その後の信長の戦いかたは、味方が敵の数倍になるまで待っています。それまで外交につぐ外交で、敵を弱らせておく。あるいは、ダマしておく。これなら確実に勝てるというときになってから行動をおこす。これは勝つのが当然でしょう。


ようするに信長が戦国の世を勝ち続けたのは、負ける勝負はしなかったからということだ。

この狡猾なまでの慎重さこそ、強さの秘訣だったのだと僕は解釈したい。そして、その慎重さこそ、馬場さんに通じるところなのである。

       ★

おそらく、馬場さんは日本プロレス時代にエースの座を射止めてから、日本人レスラーにはシングルで負けていない。30年間以上も負けていないのだ。

それは馬場さんが負ける可能性があると直感した闘いはしなかったからである。

ご存知の通り、プロレスというのは、シナリオがある。しかし、リングに上がったら、そこには相手と自分しかいない。そこで相手に裏切られたら、それは既成事実として「勝負」になってしまうという世界でもあるのだ。

その昔、木村政彦という柔道家が力道山と世紀の対決をした。よく知られた話であるが、ここで力道山はシナリオを裏切って木村をボコボコにしてしまった。そのせいで、木村は力道山より弱い、そして、柔道は相撲よりも弱いというレッテルを貼られることになり、彼は一生、力道山を恨み続けたという。そして力道山が刺殺されるとこういったという。「俺が呪い殺したのだ」と。



そんな万万が一の非常事態を知っているがゆえに、馬場さんは決して猪木とは試合をしなかったのである。

馬場さんは猪木を信用し切れなかったから、だと僕は思う。



実は、馬場さんにとっての桶狭間のような闘いが若手の頃、「力道山の御前道場マッチ」に存在したといううわさもある。

そこで、馬場さんは大木金太郎にボコボコにされた。しかし、そんな大木に対して、猪木は善戦していたというのである。そしてこれは僕の想像だが、この時の敗戦を心に刻んだ馬場さんは、それ以降、決して負ける可能性のある勝負はしなくなったのである。

       ★

ご存知の通り、信長は、最後に明智光秀に殺される。
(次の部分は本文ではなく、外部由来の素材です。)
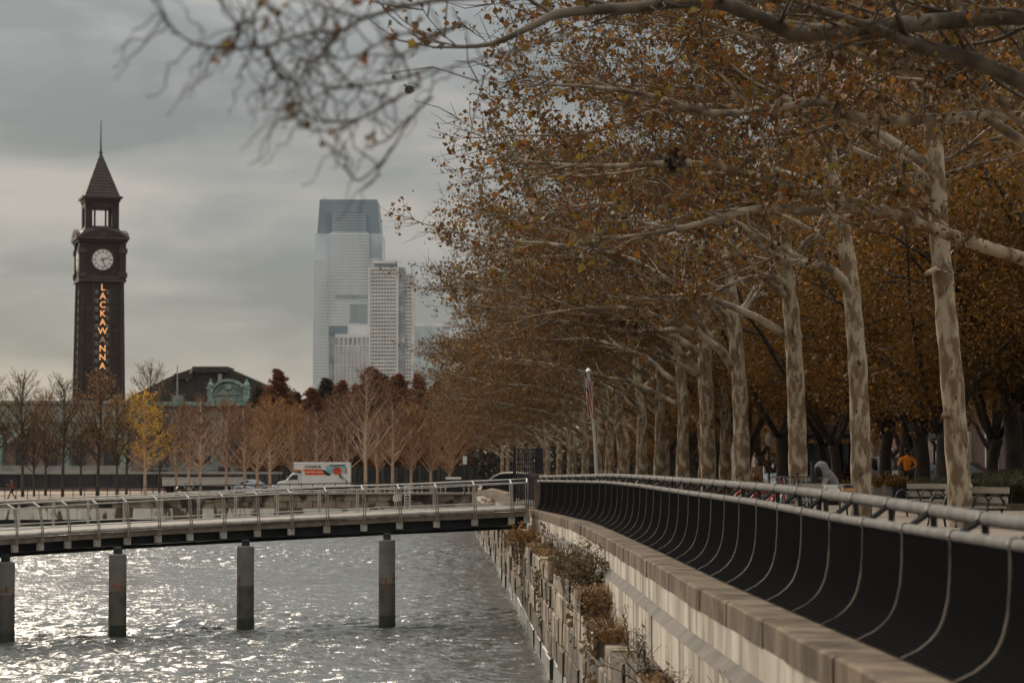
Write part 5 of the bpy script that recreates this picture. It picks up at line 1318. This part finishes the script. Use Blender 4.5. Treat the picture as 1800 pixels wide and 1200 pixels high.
def head(root, c, face, sm, hm, r=.105, hat=True):
    """skull with nose, ears and hair; face is the direction it looks (unit vector)"""
    f = Vector(face).normalized(); s_ = f.cross(UP).normalized(); c = Vector(c)
    b = MB().lathe([(.02, -.13), (.055, -.115), (.075, -.07), (.082, -.01), (.088, .05), (.075, .10), (.03, .128), (.004, .132)], c, 14)
    b.lathe([(.012, -.03), (.018, -.02), (.008, .03)], c + f * .086, 6)
    for q in (-1, 1): b.lathe([(.008, -.03), (.02, -.01), (.02, .02), (.006, .035)], c + s_ * q * .083, 6)
    h = b.build('head', sm, root, smooth=True)
    e_ = MB()
    for q in (-1, 1): e_.lathe([(.002, -.008), (.010, 0), (.002, .008)], c + f * .079 + s_ * q * .032 + UP * .012, 6)
    e_.box(c + f * .077 - UP * .06, (.04, .02, .008)); tag(e_.build('features', hair_m, h), kind='stuff')
    if hat:
        MB().lathe([(.086, -.03), (.094, .02), (.096, .06), (.082, .115), (.035, .142), (.004, .146)], c - f * .018, 14).build('hair', hm, root, smooth=True)
    return h
def hand(mb, p, d, n):
    """palm with four unequal curled fingers and a side thumb"""
    p, d, n = Vector(p), Vector(d).normalized(), Vector(n).normalized(); s_ = d.cross(n).normalized()
    mb.tube([p, p + d * .045, p + d * .09], [.026, .036, .032], 6)
    for k, L_ in enumerate((.07, .08, .075, .058)):
        a = p + d * .085 + s_ * (k - 1.5) * .019; q = a + d * L_ * .55 - n * .012; mb.tube([a, q, q + d * L_ * .3 - n * .03], [.0095, .0085, .007], 5)
    a = p + d * .03 + s_ * -.034; mb.tube([a, a + d * .035 - s_ * .02, a + d * .065 - s_ * .018 - n * .012], [.011, .01, .008], 5)
def figure(label, base, rz, J, top_m, leg_m, sm=skin_m, hm=hair_m, group=None, hairy=True, face=None):
    """J holds joint positions in metres; facing -Y locally"""
    t = thing('person', label, 'person', base, rz, group)
    ch = [[('pel', J['pel'], (.15, .11)), ('wst', J['wst'], (.135, .10)), ('chs', J['chs'], J.get('cr', (.165, .115))), ('nck', J['nck'], J.get('nr', .062)), ('jaw', J['jaw'], .05)]]
    for s_ in 'lr':
        ch.append([('chs', 0, 0), ('sh' + s_, J['sh' + s_], .075), ('el' + s_, J['el' + s_], .05), ('wr' + s_, J['wr' + s_], .034)])
    skinned('torso', ch, top_m, t)
    ch = [[('pel', J['pel'], (.15, .115))]]
    for s_ in 'lr': ch.append([('pel', 0, 0), ('hp' + s_, J['hp' + s_], .095), ('kn' + s_, J['kn' + s_], .064), ('an' + s_, J['an' + s_], .045)])
    skinned('trousers', ch, leg_m, t)
    for s_ in 'lr':
        a = Vector(J['an' + s_]); tv = Vector(J.get('toe' + s_, (0, -1, 0))).normalized()
        MB().tube([a - tv * .08 - UP * .03, a - UP * .035 + tv * .02, a + tv * .1 - UP * .055, a + tv * .19 - UP * .06], [.04, .05, .045, .028], 8).build('shoe', black_m, t, smooth=True)
        mb = MB(); hand(mb, J['wr' + s_], Vector(J['wr' + s_]) - Vector(J['el' + s_]), J.get('pn', (0, 1, 0))); mb.build('hand', sm, t, smooth=True)
    head(t, J['hd'], face or (0, -1, -.05), sm, hm, hat=hairy)
    return t
orange_c = cloth('orange_shirt', (0.80, 0.22, 0.012)); navy = cloth('navy_shorts', (0.012, 0.014, 0.02)); dark_c = cloth('dark_cloth', (0.015, 0.015, 0.017))
J = dict(pel=(0, 0, .98), wst=(0, .0, 1.14), chs=(0, -.02, 1.38), nck=(0, -.03, 1.55), jaw=(0, -.04, 1.60), hd=(0, -.05, 1.71),
         shl=(-.21, -.02, 1.46), ell=(-.33, .10, 1.2), wrl=(-.26, -.14, 1.12), shr=(.21, -.02, 1.46), elr=(.34, .12, 1.22), wrr=(.27, -.12, 1.16),
         hpl=(-.10, 0, .9), knl=(-.11, -.24, .56), anl=(-.11, -.02, .16), hpr=(.10, 0, .9), knr=(.10, .02, .50), anr=(.10, .12, .09), toel=(0, -1, -.5))
figure('jogger in a bright orange long sleeved shirt seen from behind near the planters', (at(1595, 840, 88).x, 88, PROM + .14), math.radians(182), J, orange_c, navy, skin_d)
grey_h = cloth('grey_hoodie', (0.19, 0.175, 0.165))
SB = (at(1458, 880, 56).x, 56, PROM)
J = dict(nr=.13, cr=(.20, .165), pel=(.18, .12, .50), wst=(.16, .1, .72), chs=(.04, .02, 1.02), nck=(-.10, -.06, 1.14), jaw=(-.2, -.1, 1.13), hd=(-.235, -.13, 1.20),
         shl=(-.14, -.19, 1.02), ell=(-.2, -.32, .78), wrl=(-.38, -.26, .66), shr=(.08, .17, 1.02), elr=(-.02, .22, .76), wrr=(-.28, .06, .66),
         hpl=(.12, -.0, .50), knl=(-.26, -.12, .52), anl=(-.28, -.12, .10), hpr=(.16, .2, .50), knr=(-.22, .14, .52), anr=(-.25, .14, .10), toel=(-1, 0, 0), toer=(-1, 0, 0))
hp = figure('seated person in a grey hoodie bending forward over a white bag', SB, math.radians(6), J, grey_h, dark_c, skin_d, face=(-.9, -.2, -.45), hairy=False)
mb = MB().lathe([(.15, -.20), (.16, -.1), (.165, .0), (.155, .08), (.12, .15), (.05, .19), (.004, .20)], (0, 0, 0), 14)
hd_ = mb.build('hood', grey_h, hp, smooth=True); hd_.location = (-.19, -.10, 1.21); hd_.rotation_euler = (0, -.35, 0)
o = MB().lathe([(.10, -.13), (.115, -.04), (.11, .06), (.05, .12), (.004, .13)], (0, 0, 0), 12).build('hood_opening', dark_c, hp, smooth=True); o.location = (-.275, -.15, 1.18); o.rotation_euler = (0, -.35, 0)
walk_r = cloth('red_top', (0.28, 0.045, 0.03))
J = dict(pel=(0, 0, .84), wst=(0, 0, .98), chs=(0, .01, 1.18), nck=(0, 0, 1.33), jaw=(0, -.01, 1.37), hd=(0, -.02, 1.47),
         shl=(-.17, 0, 1.25), ell=(-.2, -.1, 1.02), wrl=(-.15, -.27, 1.12), shr=(.17, 0, 1.25), elr=(.2, .12, 1.02), wrr=(.18, -.05, .85),
         hpl=(-.08, 0, .78), knl=(-.08, -.17, .45), anl=(-.08, -.30, .10), hpr=(.08, 0, .78), knr=(.08, .05, .43), anr=(.08, .30, .13))
figure('pedestrian in a red top and black trousers walking along the far quay', (at(21, 876, 205.3).x, 205.3, at(21, 876.5, 205.3).z), math.radians(-75), J, walk_r, dark_c)
tan_c = cloth('tan_jacket', (0.32, 0.19, 0.10))
J2 = dict(J); J2.update(anl=(-.09, -.02, .08), knl=(-.09, -.01, .45), anr=(.09, .02, .08), knr=(.09, .0, .45), wrl=(-.2, -.04, .82), ell=(-.21, 0, 1.02), elr=(.21, 0, 1.02), wrr=(.2, -.04, .82))
figure('standing person in a tan jacket by the yellow hedge plant', (at(1330, 835, 105).x, 105, PROM), math.radians(10), J2, tan_c, dark_c)
# white bag, striped pack, board by the bench
bag_m = mat('white_bag', (0.62, 0.60, 0.56), (0.50, 0.48, 0.45), 5, .6, bump=.8)
bg = MB().lathe([(.10, 0), (.19, .05), (.21, .16), (.18, .28), (.13, .36), (.16, .42), (.05, .43)], (0, 0, 0), 12)
o = tag(bg.build('plastic_bag', bag_m, smooth=True), 'white plastic bag on the lap of the hooded sitter', 'bag'); o.location = (SB[0] - .02, 55.55, PROM + .50); o.scale = (1.15, .9, .85)
pk_t = thing('backpack', 'black and orange striped pack behind the hooded sitter', 'backpack', (at(1490, 868, 56.3).x, 56.3, PROM + .44))
MB().lathe([(.10, 0), (.14, .06), (.14, .3), (.10, .40), (.03, .43)], n=10).build('body', dark_c, pk_t, smooth=True)
oc = mat('orange_band', (0.50, 0.24, 0.10), rough=.7)
for z in (.12, .26): MB().lathe([(.142, z), (.15, z + .02), (.15, z + .06), (.142, z + .08)], n=10).build('band', oc, pk_t)
bo = thing('notice_board', 'black board standing behind the hooded sitter', 'board', (at(1435, 850, 63.5).x, 63.5, PROM))
MB().span((-.14, -.03, .8), (.14, .03, 1.42)).build('panel', black_m, bo)
for x in (-.11, .11): MB().span((x - .02, -.02, 0), (x + .02, .02, .8)).build('leg', black_m, bo)

# ---------------------------------------------------------------- planters, sign posts, lamp, flag
pl_m = mat('planter_wood', (0.24, 0.20, 0.165), (0.18, 0.15, 0.12), 3, .8)
for k, (px, w_, dk, l) in enumerate(((1541, .40, 0, 'grey planter box half hidden by the second trunk'), (1562, .5, 0, 'pale fronted planter box in the middle of three'), (1581, .62, 1, 'dark square planter box left of the jogger'))):
    t = thing('planter', l, 'planter', (at(px, 870, 82).x, 82 - k * .3, PROM), .0, 'planters beside the path')
    m_ = black_m if dk else pl_m
    MB().span((-w_/2, -.22, .12), (w_/2, .22, .62)).build('box', m_, t)
    for x in (-w_/2 + .03, w_/2 - .03): MB().span((x - .03, -.24, 0), (x + .03, -.18, .66)).build('corner_post', slat_m if not dk else black_m, t)
    rgp = np.random.default_rng(k); C = np.stack([rgp.normal(size=500) * w_ * .28, rgp.normal(size=500) * .12, .62 + np.abs(rgp.normal(size=500)) * .17], 1)
    V, F = leaves_np(C, .1, rgp); mesh_np('plant', V, F, leaf_gold, t)
sign_w = mat('sign_white', (0.42, 0.40, 0.36), rough=.5); sign_b = mat('sign_grey_back', (0.36, 0.35, 0.33), rough=.5)
t = thing('parking_sign', 'small pale parking sign on a dark post left of the nearest trunk', 'sign', (at(1643, 850, 98).x, 98, PROM))
z0, z1 = at(1643, 774, 98).z - PROM, at(1643, 754, 98).z - PROM
MB().tube([(0, 0, 0), (0, 0, z1)], .05, 6).build('post', black_m, t)
MB().span((-.24, -.06, z0), (.24, -.03, z1)).build('plate', sign_w, t)
MB().span((-.15, -.068, (z0+z1)/2 + .06), (.15, -.061, (z0+z1)/2 + .17)).build('mark', black_m, t); MB().span((-.13, -.068, z0 + .04), (.13, -.061, z0 + .1)).build('mark', black_m, t)
t = thing('diamond_sign', 'pale diamond road sign seen past a dark park tree fork', 'sign', (at(1768, 850, 112).x, 112, PROM))
zc = at(1768, 757, 112).z - PROM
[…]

だから、最後に失敗したとも言える。

それゆえ、その信長は、「慎重さ」という意味で次点だ。そして、信長以上に慎重だったのが宮本武蔵だ。

宮本武蔵は、生涯六十余りの真剣試合をしたが、一度も不覚をとらなかったという。その極意も信長同様、相手が自分よりも弱いと思った相手としか試合をしなかったからである。

これは確かに、臆病とも言えるが、逆に言えば、それだけの知恵と観察眼を持っていたということでもある。そこが並の剣士と武蔵とが違うところだ。

       ★

話を馬場さんに戻す。実は、タッグマッチでは馬場さんは日本人に、2回負けている。一人は天龍、そしてもう一人が先ごろ亡くなった三沢だ。三沢が馬場さんをフォールした試合は今でも語り草になっている。三沢がトップロープからダイブしてのネックブリーカードロップで馬場さんにフォール勝ちしたのだ。

馬場さんはこの試合で、三沢こそ自分の跡目を継ぐ逸材であることを満天下に示したのである。



しかし、その馬場さんも三沢も、もうこの世にいない。

あの、「誰が一番強いのか。」というある意味、不毛で、しかし、ある意味、夢のある会話も今はどこにも無い。